Leio num site de notícias que no debate de hoje à noite na Rede Globo Bolsonaro deverá adotar o “estilo Carluxo”, isto é, aquela atitude mais radical, raivosa e aguerrida que, por sinal, notabilizou o presidente desde sempre e que contrasta com a imagem “Bolsonarinho paz e amor” que às vezes seus marqueteiros tentam vender ao eleitorado.
Esse tipo de postura política ganhou o nome de Carluxo por referência ao filho do presidente, Carlos Bolsonaro, principal idealizador e incentivador dessa postura, e cujo apelido – não sei se usado por ele próprio ou se a ele impingido pela imprensa – é um diminutivo carinhoso de Carlos. O que chama aqui minha atenção é a grafia com x desse apelido, a meu ver inadequada. Se a alcunha é utilizada pelo próprio Carlos e por seus íntimos, resta saber se o próprio filho do presidente a grafa com x. Se o faz, é um direito seu. Mas, se não, ou seja, se o apelido lhe foi dado pela mídia, então temos aí um deslize ortográfico. É que ‑ucho é um sufixo diminutivo, por vezes afetuoso, que ocorre em palavras como gorducho, pequerrucho, capucho, fofucho e outras e cuja grafia correta é com ch e não com x (falei semana passada sobre a questão da grafia com x ou ch de imbroxável; este é mais um caso em que a língua portuguesa nos coloca em situação de insegurança).
Mas por que o sufixo ‑ucho é com ch e não com x? Mais uma vez, temos de recorrer à etimologia para explicar. Acontece que esse sufixo é um empréstimo do sufixo diminutivo italiano ‑uccio, por sinal muito frequente em nomes de pizzarias como Micheluccio, Freduccio, etc. (Atenção: isto não é merchandising de pizzarias, ok?) Em italiano, o cc seguido de i soa como /tch/, portanto a pronúncia desse sufixo é /utcho/. Quando aportou em terras portuguesas, lá pelo século XVI, formando os primeiros derivados, o ch português também tinha som de /tch/, logo a transcrição de ‑uccio por ‑ucho foi natural. Somente tempos depois foi que o ch português perdeu o som /tch/ e assumiu a pronúncia atual, que se confunde com a do x. Mas a ortografia manteve o ch mesmo assim, pois nosso sistema é parcialmente fonético (melhor seria dizer fonológico) e parcialmente etimológico. É por isso, por exemplo, que eliminamos o h dos dígrafos th, rh, ph, mas mantivemos o h de hora, hoje, etc.
Conclusão: o colérico filho de Bolsonaro deveria ser Carlucho e não Carluxo.
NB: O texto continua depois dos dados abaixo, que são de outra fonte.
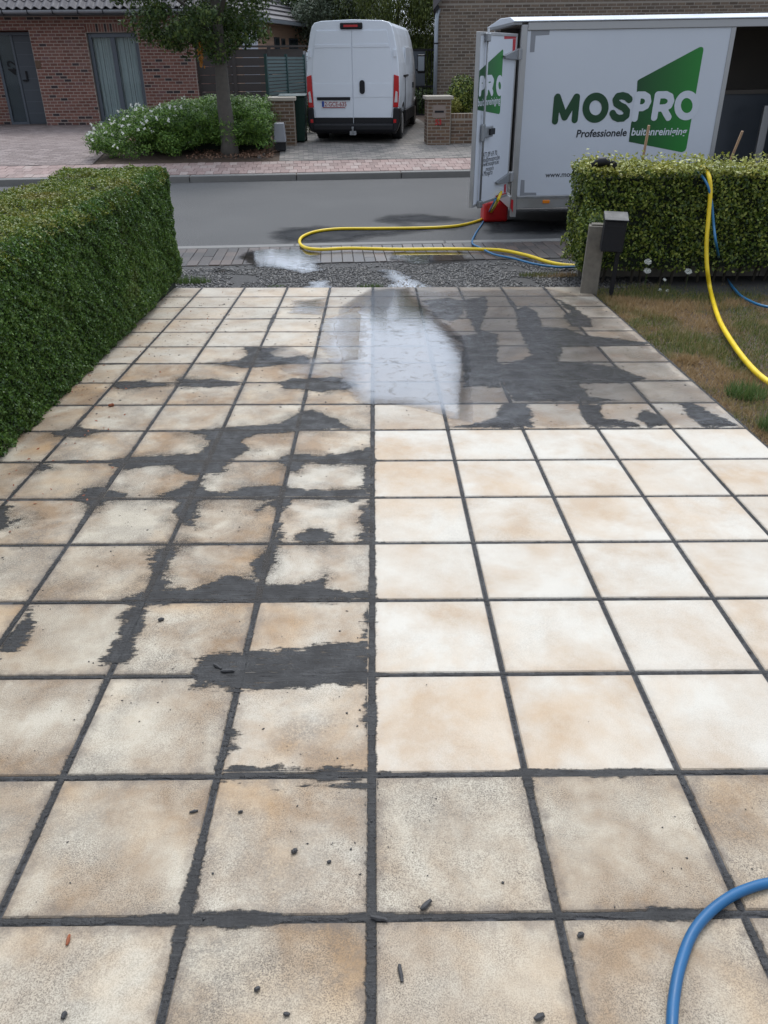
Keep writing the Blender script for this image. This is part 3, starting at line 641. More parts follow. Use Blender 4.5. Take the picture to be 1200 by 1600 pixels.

A menos que o próprio, como disse acima, prefira a grafia com x. Aí é uma escolha dele, e ninguém tem nada com isso.
Bom debate hoje à noite!
Interessante essa explicação de sistema de escrita parcialmente fonético e parcialmente etimológico. Digo isso pois ao estudar espan… castelão os paisanos de lá soem dizer que o sistema deles é puramente fonológico e moderno comparado às demais línguas do romance.
Ora, saber que o nosso idioma tem marcação de etmos é, por um lado, excelente para todos aqueles que apreciam a história deste face a evolução natural do latim no dialectum continuum que ele se tornou.
Um motivo não pra se orgulhar mas, pelo contrário, apreciar e entender o próprio léxico vernacular.
No Português de Camões, o ch então era como em Espanhol ?
Sim o artigo explica a síntese e morfologia da palavra como deveria ser, como o mesmo texto diz, de forma carinhosa, mais a verdade é que ao usar o “x” o termo em questão, indica luxo, logo, o apelido é malicioso, deveria sim usar “ch” para cumprir com as regras gramaticais de nosso país, sem inventar palavras com segundo sentido, se foi o próprio que derivou o próprio apelido, deveria prestar atenção neste artigo, que explica muito bem a diferença entre uma e outra palavra.
Não tinha pensado nessa hipótese de que o apelido tenha relação com “luxo”.
Sim, Cleverson, essa pronúncia /tch/ resistiu até mais ou menos o século XVII em Portugal e no Brasil. Aliás, resquício da colonização bandeirante, em alguns rincões isolados do Centro-Oeste (Mato Grosso, por exemplo), ainda se ouve “tchuva”, “tchover” no lugar de “chuva”, “chover”.